OP-ed in today's Wall Street Journal: Deleveraging Can Save Jobs; A Simple Change in Tax Policy Would Make It Easier for Companies to Retire Debt, by James Barth, Michael Klowden & Glenn Yago (all of the Milken Institute):
What's needed is prompt, decisive action to restore transactional trust among institutions, increase liquidity, expand credit, and build consumer confidence. It's especially important that small and medium-sized businesses — the source of virtually all job growth — regain access to affordable credit so they can make capital purchases, restock their inventories, pay their suppliers, and hold on to their employees.

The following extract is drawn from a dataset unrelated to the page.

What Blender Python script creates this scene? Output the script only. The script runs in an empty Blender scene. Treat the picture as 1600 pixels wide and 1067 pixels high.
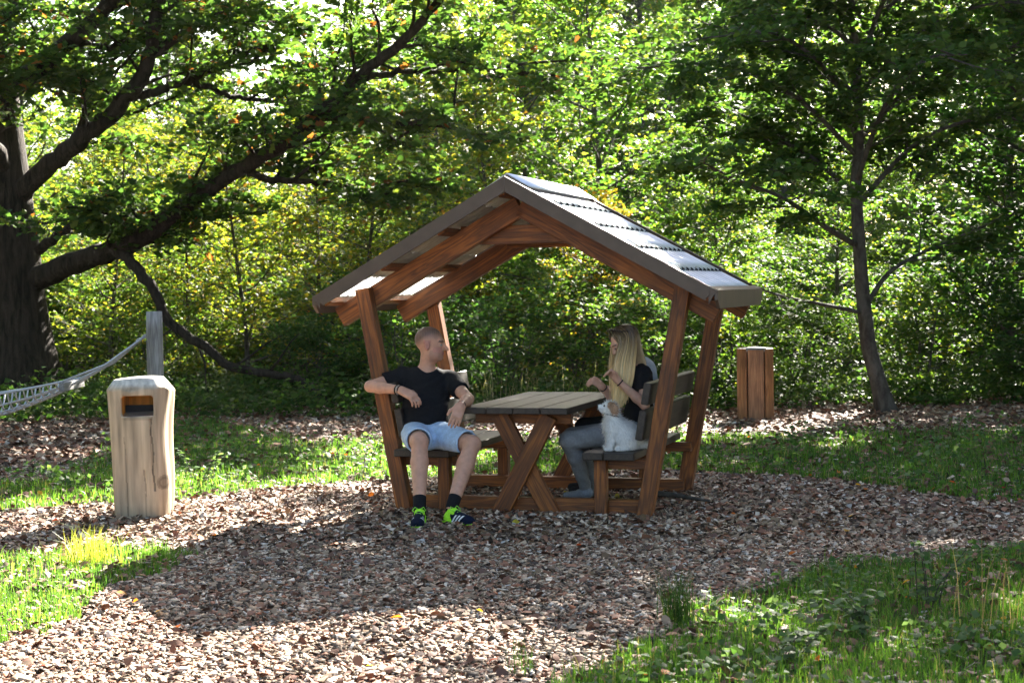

Legislative and regulatory actions to date have begun the process, albeit at a staggering cost. Yet more action is needed, especially in tax policy, to encourage deleveraging.
One part of the solution to the current crisis is for Congress and the Treasury to restore, temporarily, the option for companies to deleverage by retiring debt at a discount without incurring tax liability. Tax-code and regulatory changes in the 1980s limited this option by treating the difference between the original issue price of debt and the lower amount for which it's repurchased as taxable income. The resulting tax liability on this "phantom income" decreases liquidity and blocks necessary restructuring of distressed corporate balance sheets. It also creates a perverse preference for bankruptcy that destroys asset values, jobs and customer relations. Finally, it puts American companies at a disadvantage relative to their competitors in nations with more accommodating tax structures, such as Germany and France.
We believe American enterprises should be encouraged to deleverage, whether by exchanging newly issued or existing stock for debt, or using cash from asset sales. This is the worst possible time to impose a tax liability on companies trying to avoid layoffs by reducing their interest payments on debt. Freed from a tax on phantom income, thousands of companies will become stronger through deleveraging.
As companies pay down debt, the yield premiums on their remaining debt will decline, and investors will tend to focus on the higher potential returns from equity. Mindful of fiscal pressures, we suggest that the suspension of the tax on this repurchased debt expire after a reasonable period, perhaps two years. Too many financial institutions and industrial companies are struggling under the wrong capital structure. It's time to encourage them to pay off their debt.